Jacob, you must be looking at the new 282 (for the Spring 2012 sitting). You can find the SOA problems for the Fall 2011 sitting here:
Questions: http://www.soa.org/files/pdf/edu-2008-spring-mlc-questions.pdf
Solutions: http://www.soa.org/files/pdf/edu-mlc-09-08-solutions.pdf
Could you show me how to do those types of problems where you get the benefit reserve in addition to the death benefit?
See lesson B.5.3 pages 3-5.
Can you explain SOA #213
We want the expected time until the first train arrives. From the poisson lesson this is the first inter arrival time. Inter arrival times are distributed exponentially with mean 1/lambda. So for the first 45 minutes we have an exponential distribution with mean = 30. And thereafter we have an exponential distribution with mean = 15/2.
What mortality assumption do you think of when you are told exponential? Constant force!! Under constant force future lifetime is distributed exponential with mean 1/mu. So what we have here is the time until the first train is constant force with mu = 1/30 for the first 45 minutes and 1/(15/2) = 2/15 thereafter.
That is the SOA’s second approach and the method I would use.
A questions on contignet probabilities – prob of (x) dies before (y) – the formula on the top of page 9/23 of section I.2.1 is inconsistent with the formula on the bottom of page 2/23 of the same section. I think the formula on page 2 should be the correct answer. Further, i think it is coincidence that A, B & C on page 9 add up to 1 because the prob of (y) living forever is 0.
@Ting-Ting Ting, the symbols on page 2 and page 9 are equivalent. If I have two lives x and y, if x dies first then y dies second. If x dies second then y dies first. So the probability that x dies first is equal to the probability that y dies second.

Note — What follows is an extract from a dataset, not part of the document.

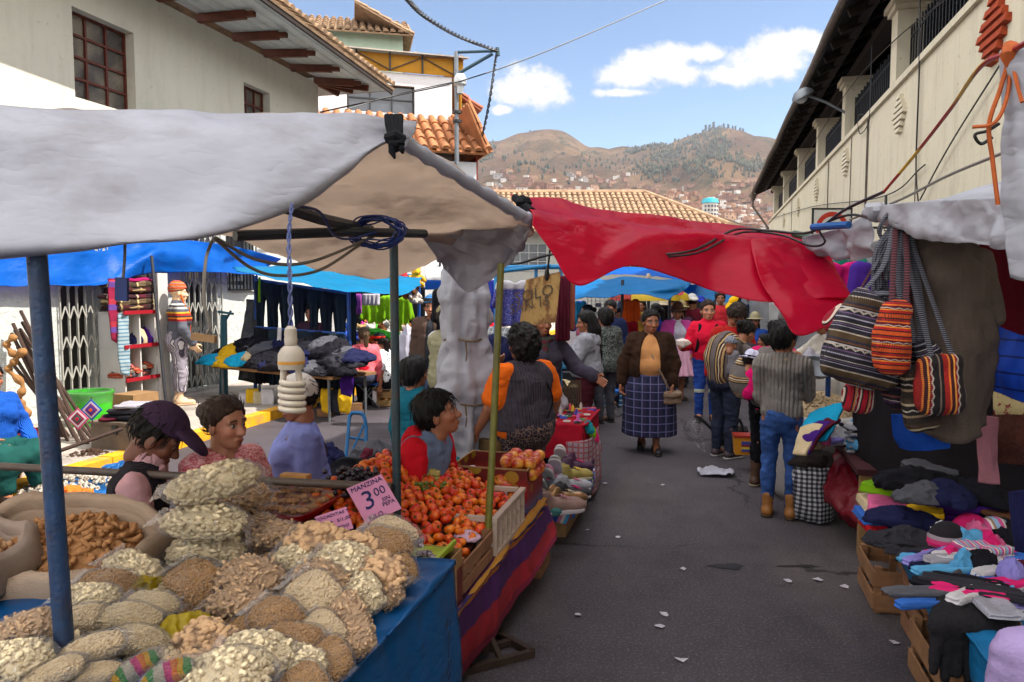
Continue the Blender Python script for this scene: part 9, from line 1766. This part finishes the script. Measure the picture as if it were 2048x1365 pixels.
r=thing('cardboard_sign','taped brown cardboard with scrawled faded handwriting hanging on a cord','sign',tuple(W(1076,655,5.75)));q=[W(1052,560,5.75),W(1122,543,5.75),W(1112,645,5.72),W(1038,656,5.72)];b=MB();b.add([tuple(p)for p in q]+[tuple(p+Vector((0,.012,0)))for p in q],[(3,2,1,0),(4,5,6,7),(0,1,5,4),(1,2,6,5),(2,3,7,6),(3,0,4,7)])
b.build('cardboard',mat('taped_cardboard','96713c',.6,.12,6,.004,30,spec=.4,pat=lambda g,v:g.mix(g.step(g.noise(g.map(v,(1,1,.5)),12,6,.7),.48,.58),H('a5844c'),H('6f4a22'))),r,smooth=False)
MI=mat('grey_scrawl','55483a',.8);rt_=q[1]-q[0];up_=q[0]-q[3];write('handwriting','SOLO',.12,frame_at(lerp(q[0],q[2],.36)+Vector((-.02,-.012,-.03)),rt_,up_),MI,r,.2);write('handwriting','SAN 15',.10,frame_at(lerp(q[3],q[1],.35)+Vector((-.03,-.012,-.01)),rt_,up_),MI,r,.2)
b=MB();b.tube([lerp(q[0],q[1],.6),W(1098,520,5.6),W(1100,500,5.4)],.008,5);b.ell(tuple(lerp(q[0],q[1],.6)),(.02,.02,.05));b.build('cord',M_cable,r)
# jewellery table
r=thing('trinket_table','small table with a red cloth covered in beads and trinkets','table',S(-1.0,6.2,0));cA=W(1108,850,6.75);c=Vector((cA.x,cA.y,0));R=RS
b=MB();b.box(tuple(c+Vector((0,0,.62))),(.62,.8,.03),R);b.build('table_top',M_crate,r,smooth=False)
for a_,b_ in ((-1,-1),(1,-1),(-1,1),(1,1)):b=MB();p=c+R@Vector((a_*.27,b_*.36,0));b.tube([p,p+Vector((0,0,.60))],.016,6);b.build('leg',M_steel,r)
def bp2(rows):return [[tuple(c+R@Vector(p))for p in q]for q in rows]
P=patch(bp2([[(-.33,-.42,.64),(-.33,0,.642),(-.33,.42,.64)],[(.31,-.42,.64),(.31,0,.642),(.31,.42,.64)],[(.34,-.43,.6),(.34,0,.6),(.34,.43,.6)],[(.36,-.44,.2),(.36,0,.22),(.36,.44,.2)]]),30,24);b=MB();b.sheet(wrinkle(P,.01,6,2),.004);b.build('red_cloth',cloth('crimson_table_cloth','8c0f22'),r,smooth=True)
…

Yes, the probability of (y) living forever is 0, but what we have added up is the probability that (x) dies before the end of time which is 1. We broke up this probability into three mutually exclusive exhaustive cases: (A) before y, (B) more than n-years after the death of y and (C) within n-years after the death of y. (x) has to die during one of those cases, so the sum of the three probabilities must equal 1.